As far as I understand though, this is not true. If you were not authorized to use the original work, then even the original parts of your work are in fact not protected by copyright at all. So, if, say, I take a Spiderman comic and add an extra page of fanart at the end, without any authorization from Marvel/Disney, then my extra page of fanart is not protected by copyright at all, and anyone is free to copy it (unless it also infringes on Marvel/Disney's copyright of course) [0]:

> Only the owner of copyright in a work has the right to prepare, or to authorize someone else to create, an adaptation of that work. The owner of a copyright is generally the author or someone who has obtained the exclusive rights from the author. In any case where a copyrighted work is used without the permission of the copyright owner, copyright protection will not extend to any part of the work in which such material has been used unlawfully. The unauthorized adaptation of a work may constitute copyright infringement.

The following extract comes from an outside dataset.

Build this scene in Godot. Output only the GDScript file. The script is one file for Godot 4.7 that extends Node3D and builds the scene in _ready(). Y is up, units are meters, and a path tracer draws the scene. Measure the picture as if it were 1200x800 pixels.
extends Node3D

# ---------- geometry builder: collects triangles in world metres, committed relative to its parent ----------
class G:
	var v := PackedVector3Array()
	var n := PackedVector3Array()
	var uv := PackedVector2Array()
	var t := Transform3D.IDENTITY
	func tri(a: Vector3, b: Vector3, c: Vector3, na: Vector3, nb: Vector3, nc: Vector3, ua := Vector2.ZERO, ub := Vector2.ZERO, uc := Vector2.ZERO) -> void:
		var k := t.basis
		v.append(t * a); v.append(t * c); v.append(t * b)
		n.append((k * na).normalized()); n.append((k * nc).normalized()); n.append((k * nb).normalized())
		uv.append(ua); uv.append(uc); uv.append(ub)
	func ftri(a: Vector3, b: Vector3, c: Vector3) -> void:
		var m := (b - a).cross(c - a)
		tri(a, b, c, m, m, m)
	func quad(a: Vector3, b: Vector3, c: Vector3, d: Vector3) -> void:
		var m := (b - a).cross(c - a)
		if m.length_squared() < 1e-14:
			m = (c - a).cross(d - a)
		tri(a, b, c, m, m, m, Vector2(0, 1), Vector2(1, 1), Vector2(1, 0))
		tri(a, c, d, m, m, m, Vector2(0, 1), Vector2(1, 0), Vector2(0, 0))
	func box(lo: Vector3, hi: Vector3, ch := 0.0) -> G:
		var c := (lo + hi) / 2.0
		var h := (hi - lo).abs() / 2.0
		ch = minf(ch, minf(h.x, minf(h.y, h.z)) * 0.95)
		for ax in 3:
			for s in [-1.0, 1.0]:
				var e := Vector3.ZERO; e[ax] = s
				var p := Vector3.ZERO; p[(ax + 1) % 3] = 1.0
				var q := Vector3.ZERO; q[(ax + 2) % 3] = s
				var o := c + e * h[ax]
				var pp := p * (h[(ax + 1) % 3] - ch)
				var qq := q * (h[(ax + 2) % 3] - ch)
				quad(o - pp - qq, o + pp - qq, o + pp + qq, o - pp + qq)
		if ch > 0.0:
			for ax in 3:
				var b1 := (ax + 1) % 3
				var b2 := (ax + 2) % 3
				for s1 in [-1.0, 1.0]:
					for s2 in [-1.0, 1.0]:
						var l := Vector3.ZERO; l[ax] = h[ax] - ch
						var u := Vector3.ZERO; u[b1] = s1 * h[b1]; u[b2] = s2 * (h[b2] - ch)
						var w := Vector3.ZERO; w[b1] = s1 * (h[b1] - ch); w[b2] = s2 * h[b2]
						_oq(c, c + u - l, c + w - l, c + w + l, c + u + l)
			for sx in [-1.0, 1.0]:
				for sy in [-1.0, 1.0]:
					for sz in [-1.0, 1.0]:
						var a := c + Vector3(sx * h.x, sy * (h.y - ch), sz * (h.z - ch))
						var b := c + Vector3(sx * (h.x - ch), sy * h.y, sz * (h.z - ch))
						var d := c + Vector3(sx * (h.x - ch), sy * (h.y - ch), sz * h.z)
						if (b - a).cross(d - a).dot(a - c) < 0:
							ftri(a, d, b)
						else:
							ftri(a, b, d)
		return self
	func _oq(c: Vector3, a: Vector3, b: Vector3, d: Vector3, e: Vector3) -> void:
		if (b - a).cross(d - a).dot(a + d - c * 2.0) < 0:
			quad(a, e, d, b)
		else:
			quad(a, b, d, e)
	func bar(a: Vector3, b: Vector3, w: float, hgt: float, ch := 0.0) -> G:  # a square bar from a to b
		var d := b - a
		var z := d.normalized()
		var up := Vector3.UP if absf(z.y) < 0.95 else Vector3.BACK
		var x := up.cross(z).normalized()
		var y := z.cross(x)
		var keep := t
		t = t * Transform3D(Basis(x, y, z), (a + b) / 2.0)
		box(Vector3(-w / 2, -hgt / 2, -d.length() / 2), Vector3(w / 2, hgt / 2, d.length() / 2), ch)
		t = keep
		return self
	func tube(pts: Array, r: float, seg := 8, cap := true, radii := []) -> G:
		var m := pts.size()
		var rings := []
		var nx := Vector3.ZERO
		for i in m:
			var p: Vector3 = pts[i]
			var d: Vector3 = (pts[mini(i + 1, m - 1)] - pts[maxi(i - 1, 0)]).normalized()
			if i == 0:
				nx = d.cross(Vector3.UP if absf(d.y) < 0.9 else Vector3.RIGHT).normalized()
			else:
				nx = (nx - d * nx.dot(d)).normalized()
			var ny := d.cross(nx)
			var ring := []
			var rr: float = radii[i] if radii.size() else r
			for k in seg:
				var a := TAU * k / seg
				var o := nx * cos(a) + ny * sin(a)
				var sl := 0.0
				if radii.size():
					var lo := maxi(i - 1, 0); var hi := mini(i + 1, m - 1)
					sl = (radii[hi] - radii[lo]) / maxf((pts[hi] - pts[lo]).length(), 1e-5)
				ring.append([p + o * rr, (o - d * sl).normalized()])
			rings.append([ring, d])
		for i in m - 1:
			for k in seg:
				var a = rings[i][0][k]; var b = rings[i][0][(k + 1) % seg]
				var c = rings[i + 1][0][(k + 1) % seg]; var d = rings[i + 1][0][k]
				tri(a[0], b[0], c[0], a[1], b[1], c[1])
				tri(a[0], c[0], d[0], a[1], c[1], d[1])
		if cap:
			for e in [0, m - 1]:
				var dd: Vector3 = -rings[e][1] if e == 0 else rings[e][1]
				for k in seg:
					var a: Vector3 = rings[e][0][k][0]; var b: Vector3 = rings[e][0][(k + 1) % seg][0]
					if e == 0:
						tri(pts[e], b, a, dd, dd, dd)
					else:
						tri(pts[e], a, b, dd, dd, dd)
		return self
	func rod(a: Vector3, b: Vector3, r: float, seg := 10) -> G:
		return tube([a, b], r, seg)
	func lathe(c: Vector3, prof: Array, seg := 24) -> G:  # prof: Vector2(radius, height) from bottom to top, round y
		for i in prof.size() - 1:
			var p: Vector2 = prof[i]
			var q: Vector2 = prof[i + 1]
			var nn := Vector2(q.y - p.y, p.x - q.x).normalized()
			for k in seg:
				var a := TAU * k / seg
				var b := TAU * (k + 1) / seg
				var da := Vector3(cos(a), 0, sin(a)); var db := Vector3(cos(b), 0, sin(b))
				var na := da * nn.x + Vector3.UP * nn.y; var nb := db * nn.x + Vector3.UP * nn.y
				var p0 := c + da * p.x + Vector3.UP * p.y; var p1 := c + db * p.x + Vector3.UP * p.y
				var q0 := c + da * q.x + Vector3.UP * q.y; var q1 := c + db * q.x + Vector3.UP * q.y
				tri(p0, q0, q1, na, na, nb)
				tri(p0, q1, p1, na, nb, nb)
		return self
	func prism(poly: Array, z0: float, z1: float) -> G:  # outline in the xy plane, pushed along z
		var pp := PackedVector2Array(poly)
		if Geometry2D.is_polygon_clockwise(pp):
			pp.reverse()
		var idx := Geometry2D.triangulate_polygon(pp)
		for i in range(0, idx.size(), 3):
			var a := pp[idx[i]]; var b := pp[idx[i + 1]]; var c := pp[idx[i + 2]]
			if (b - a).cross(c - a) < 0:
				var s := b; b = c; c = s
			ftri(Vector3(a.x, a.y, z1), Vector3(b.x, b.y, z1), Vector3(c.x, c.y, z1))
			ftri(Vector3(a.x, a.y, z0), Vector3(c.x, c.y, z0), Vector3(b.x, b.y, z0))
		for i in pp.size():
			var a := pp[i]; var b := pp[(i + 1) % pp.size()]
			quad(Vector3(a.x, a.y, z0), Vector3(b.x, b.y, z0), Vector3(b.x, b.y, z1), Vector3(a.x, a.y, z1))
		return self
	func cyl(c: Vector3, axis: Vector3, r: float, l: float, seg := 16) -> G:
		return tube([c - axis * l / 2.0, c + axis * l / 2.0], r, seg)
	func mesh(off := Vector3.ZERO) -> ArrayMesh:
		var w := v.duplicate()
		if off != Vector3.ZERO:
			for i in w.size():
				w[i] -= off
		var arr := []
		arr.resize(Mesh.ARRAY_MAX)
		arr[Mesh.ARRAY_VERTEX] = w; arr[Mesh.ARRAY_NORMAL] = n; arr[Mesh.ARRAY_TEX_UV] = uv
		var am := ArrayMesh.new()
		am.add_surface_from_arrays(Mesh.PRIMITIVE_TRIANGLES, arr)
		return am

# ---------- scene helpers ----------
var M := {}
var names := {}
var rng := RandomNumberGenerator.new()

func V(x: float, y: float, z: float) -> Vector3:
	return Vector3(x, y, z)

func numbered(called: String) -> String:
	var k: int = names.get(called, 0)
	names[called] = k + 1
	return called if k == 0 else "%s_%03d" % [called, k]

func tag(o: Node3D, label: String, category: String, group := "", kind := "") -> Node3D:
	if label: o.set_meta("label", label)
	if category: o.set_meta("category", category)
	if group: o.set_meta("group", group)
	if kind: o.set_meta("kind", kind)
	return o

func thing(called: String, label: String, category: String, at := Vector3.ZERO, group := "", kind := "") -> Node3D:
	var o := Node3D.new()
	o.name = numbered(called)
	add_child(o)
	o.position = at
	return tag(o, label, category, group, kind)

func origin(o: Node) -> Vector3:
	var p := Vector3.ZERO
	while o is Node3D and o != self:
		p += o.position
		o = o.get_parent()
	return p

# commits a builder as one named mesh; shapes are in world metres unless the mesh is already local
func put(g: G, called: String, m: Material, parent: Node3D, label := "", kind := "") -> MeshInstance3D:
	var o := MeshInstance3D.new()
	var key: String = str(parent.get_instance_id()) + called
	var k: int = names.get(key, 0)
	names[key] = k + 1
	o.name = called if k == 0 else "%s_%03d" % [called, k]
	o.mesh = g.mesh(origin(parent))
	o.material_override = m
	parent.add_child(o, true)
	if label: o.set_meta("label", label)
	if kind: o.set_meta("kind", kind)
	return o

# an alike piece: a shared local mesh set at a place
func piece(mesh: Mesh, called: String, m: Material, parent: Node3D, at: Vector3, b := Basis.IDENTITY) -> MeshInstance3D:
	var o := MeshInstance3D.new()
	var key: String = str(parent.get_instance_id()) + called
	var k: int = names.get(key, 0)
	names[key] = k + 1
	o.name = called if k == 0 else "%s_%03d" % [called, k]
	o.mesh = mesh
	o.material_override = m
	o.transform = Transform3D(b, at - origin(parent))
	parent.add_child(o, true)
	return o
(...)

[0] https://copyright.gov/circs/circ14.pdf

So, derivative work term in copyright law defines the scope only as binary all or nothing? It's always a whole product that is considered derived, never just part of a product.

And license itself can then limit the scope of copyleft, so that it applies it to only a specific part of a work.

Note that I am not by any means a lawyer, so please don't take my understanding as authoritative.

My understanding is that "a work" and "a product" are different things. If I sell you a bundle of three books, the bundle is a product, but each book is an individual work and caries its own copyright. Even a single book may contain 5 short stories, each with a different copyright holder and license.

Similarly, I can sell you one CD that contains three different works with different licenses. Now, it is true that the GPL license does seem to say that you can't distribute a modified GPL work on the same CD as a non-GPL work, which would not fall under copyright law, it would just be an arbitrary requirement of the license that you have to accept if you want to be able to distribute the GPL work at all (by default, you're not allowed to distribute copyrighted work at all - it's only the terms of the license that allow you to).

However, the derived work problem comes more into question when you write a program that only works if it is linked with, say, glibc. The question becomes: is your program a separate work from glibc, or is it a derived work of glibc? If it is a derived work, then the GNU project is the copyright holder of the program you wrote, and you're not allowed to distribute it at all unless you get some license from them. If it is NOT a derived work, then you are at least free to distribute your program however you want, and tell your customers "just download glibc from gnu.org, put it at this path, then start my program", and the glibc license could do nothing to stop you since it doesn't apply in any way.

An analogy with books would be you writing a book that's meant as a sequel to Harry Potter. It is quite well established that even if your book is fully original, if it uses characters from Harry Potter by name, or locations or other key concepts, then your book is a derived work of the Harry Potter franchise and you're not allowed to sell it even if you're not directly using any piece of the originals.

Either way though, if you're creating a derived work, the license of the original can allow you to distribute your derived work under any terms they want. A license could say "you can distribute derived works for free on Wednesdays, but you have to pay a royalty if it's any other day of the week". Or, more interestingly, the license could say "you can distribute derived works without any conditions if they only access our original work through DLOPEN, but if they are accessing it through static linking, you must release the code and build instructions for your derived work" - this is what the LGPL does.

IIUC, GPL based licensed do not define what what derivative work it, but leaves it to the law.